Dari sini juga nampak bahwa Sukarno juga paham benar apa yang dibacanya.

Hakim Belanda...."apakah Tuan bisa menyebut contoh dalam sejarah, satu revolusi tanpa kekerasan, tanpa pertumpahan darah?" 
"Ada" jawab Soekarno dengan nada tandas, "yaitu The Glorious Revolution, pada 1668, ketika rakyat Inggris mendapatkan parlemennya yang pertama. Revolusi itu terjadi tanpa pertumpahan darah (hal 163-164)

Sedikit banyaknya, Inggit menceritakan juga bagaimana romantisnya seorang Sukarno memperlakukan dirinya. Ia merangkai bunga melati untuk sanggul Inggit.
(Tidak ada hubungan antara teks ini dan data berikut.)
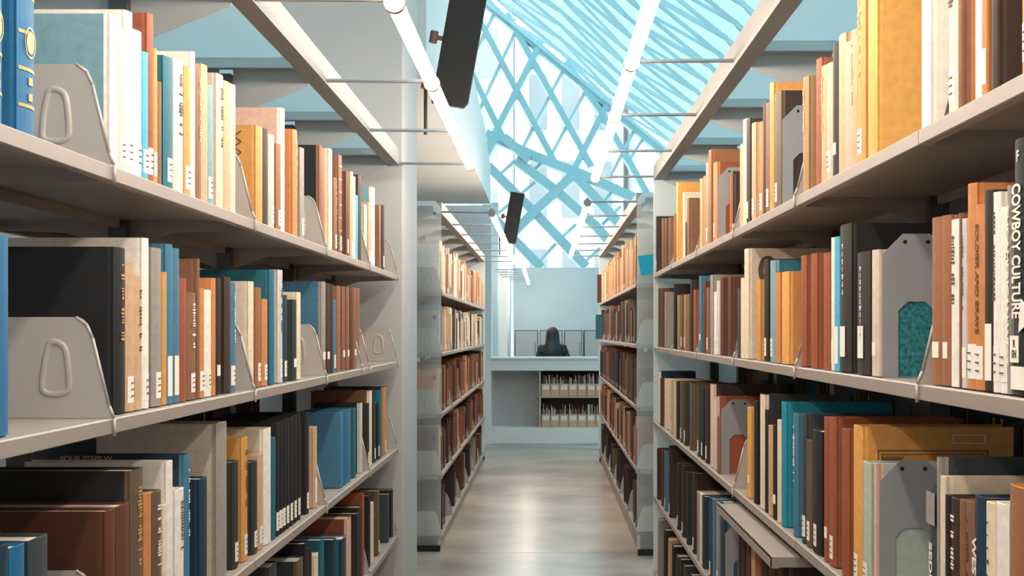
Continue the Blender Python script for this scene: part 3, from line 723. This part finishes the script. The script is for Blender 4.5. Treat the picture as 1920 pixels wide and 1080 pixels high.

Waktu itu aku sedang menyisir rambutku yang hitam lagi berombak. Aku duduk di depan kaca hias, sedang suamiku yang dikenalnya hanya di mimbar-mimbar dan memberikan wejangan dan berpidato berapi-api, saat itu duduk di tempat tidur sambil merangkai bunga melati untukku, untuk sanggulku. (Lasmidjah, Ketua Partindo Cabang Trenggalek) (hal.244)

Sampai tiba saatnya Inggit mengucapkan Selamat Jalan dan mendoakan mantan suaminya itu selamat.

'Bukankah kita berdiri di muka gerbang zaman baru setelah menempuh perjalanan panjang, yang bukan jalan bertabur bunga?!' (hal.405)

Hati saya sedih dan seolah ikut berdiri berpihak pada Inggit.